Se alfa variasse, seria preciso que um desses valores, supostamente fixos desde que o tempo é tempo, fosse variável. Mexer em qualquer um deles implica desconsiderar vários princípios fundamentais. O que Davies fez em seu último trabalho -menos de uma página nas seção "Comunicações Breves" da "Nature"- foi imaginar um experimento mental para descobrir qual vespeiro os físicos deveriam cutucar. Após a análise, escolheu a teoria de Einstein como a mais "descartável".

Catástrofe à vista
Qualquer descarte seria catastrófico. Se fosse a constante de Planck a variar, sairia perdendo a teoria que explica o comportamento do mundo microscópico, testada e retestada diversas vezes. "Se a constante de Planck estivesse variando, os princípios da mecânica quântica seriam bastante abalados", diz George Matsas, físico teórico relativista da Unesp.
Davies parte do pressuposto de que o problema não está aí, o que, para Matsas, é uma das falhas do estudo. "Não há razão para descartar a hipótese de o problema estar na constante de Planck."
Davies começa com duas possibilidades: ou o problema está na carga do elétron ou na velocidade da luz. Ele então imagina as duas hipóteses, num ambiente radicalmente desafiador: um buraco negro. Usando as equações da relatividade, Davies supõe a variação da carga do elétron, o que o leva a uma conclusão desconcertante: a entropia do sistema diminui.
Nesses termos técnicos, não parece particularmente revolucionário. Mas o fato é que a idéia de que a entropia (o estado de desorganização de um sistema) nunca diminui, descrita na segunda lei da termodinâmica, é fundamental para entender o Universo.
"Imagine uma caixa com dois compartimentos, um cheio de gás e outro vazio", sugere Matsas para explicar o quanto essa lei é importante. "Quando fazemos um furo entre as caixas, o que acontece?" A resposta óbvia é: o gás se distribui entre os dois compartimentos, criando um todo mais homogêneo e, assim, menos organizado.
"Esse é o efeito da entropia.
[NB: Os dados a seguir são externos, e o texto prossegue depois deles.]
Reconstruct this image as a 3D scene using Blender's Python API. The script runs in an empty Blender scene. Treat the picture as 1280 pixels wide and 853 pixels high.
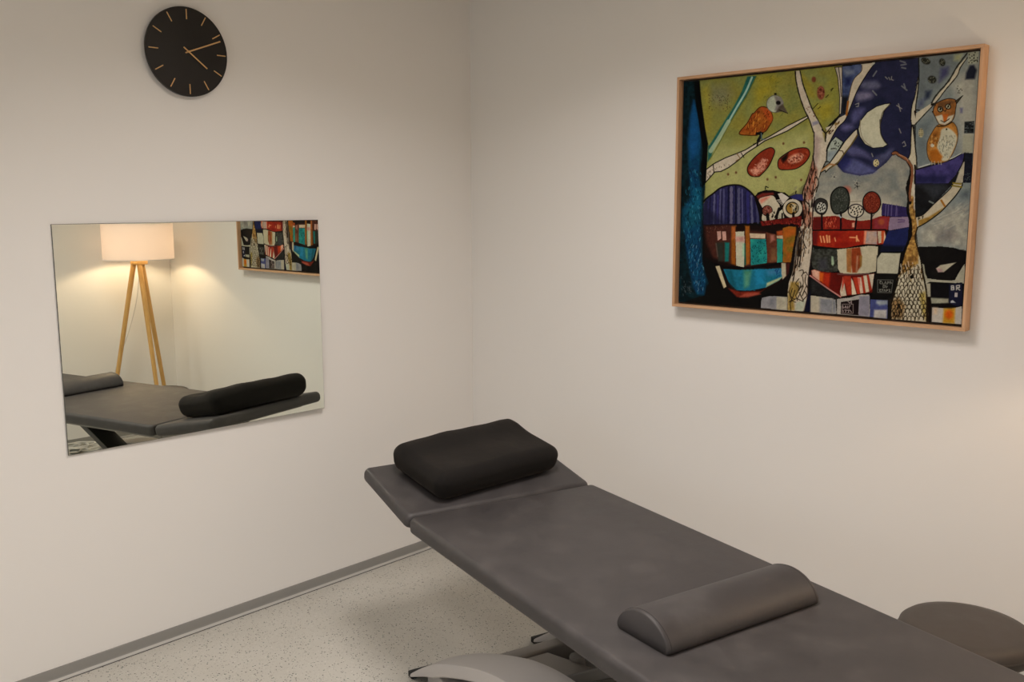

É o que garante que subitamente o ar não saia todo da minha sala e vá se acumular no corredor, me deixando no vácuo. Eu certamente não gostaria que isso pudesse acontecer", diz Matsas.
Davies também não quer a anarquia propiciada pelo fim da entropia. Por isso acha que a variação deve estar em "c" (a letra que representa a velocidade da luz na famosa equação E=mc2).
Se "c" fosse variável, segundo Davies, a entropia do buraco negro permaneceria coerente com o que se espera dela, mas a teoria da relatividade cairia por terra. Matsas aponta que há um problema nesse raciocínio, uma vez que o cálculo da entropia do buraco negro é derivado diretamente das equações de Einstein.
"Davies usa uma teoria, com os resultados de observações, para chegar a uma conclusão que contradiz a própria teoria", diz Matsas, apontando um raciocínio circular. Davies reconhece no curto estudo o risco desse salto, mas sugere que, mesmo com uma equação aperfeiçoada da entropia, "à prova de Einstein", as conclusões seriam as mesmas.

"Jornada nas Estrelas"
Caso as conclusões sejam confirmadas, o impacto para a física seria devastador. Qual? Ninguém sabe. "Quando uma das pedras angulares da física colapsa, não é óbvio saber em que se agarrar e o que desconsiderar", diz Davies.
Por isso mesmo, Matsas prefere uma posição mais conservadora. "São resultados interessantes, mas seria preciso antes confirmar as observações feitas por Webb, que apresentam uma variação muito pequena, antes de saltar para conclusões", diz.
Davies, entretanto, defende que mesmo entre os destroços há motivos para se animar. "Há uma lei que diz que nada pode ir mais rápido que a luz, que vem direto da teoria da relatividade. Talvez seja possível contornar essa restrição, o que iria empolgar os fãs de "Jornada nas Estrelas", porque no momento até à velocidade da luz levaria 100 mil anos para atravessar a galáxia. Seria meio entediante e, se o limite da velocidade da luz for excluído, então quem vai saber? Façam suas apostas."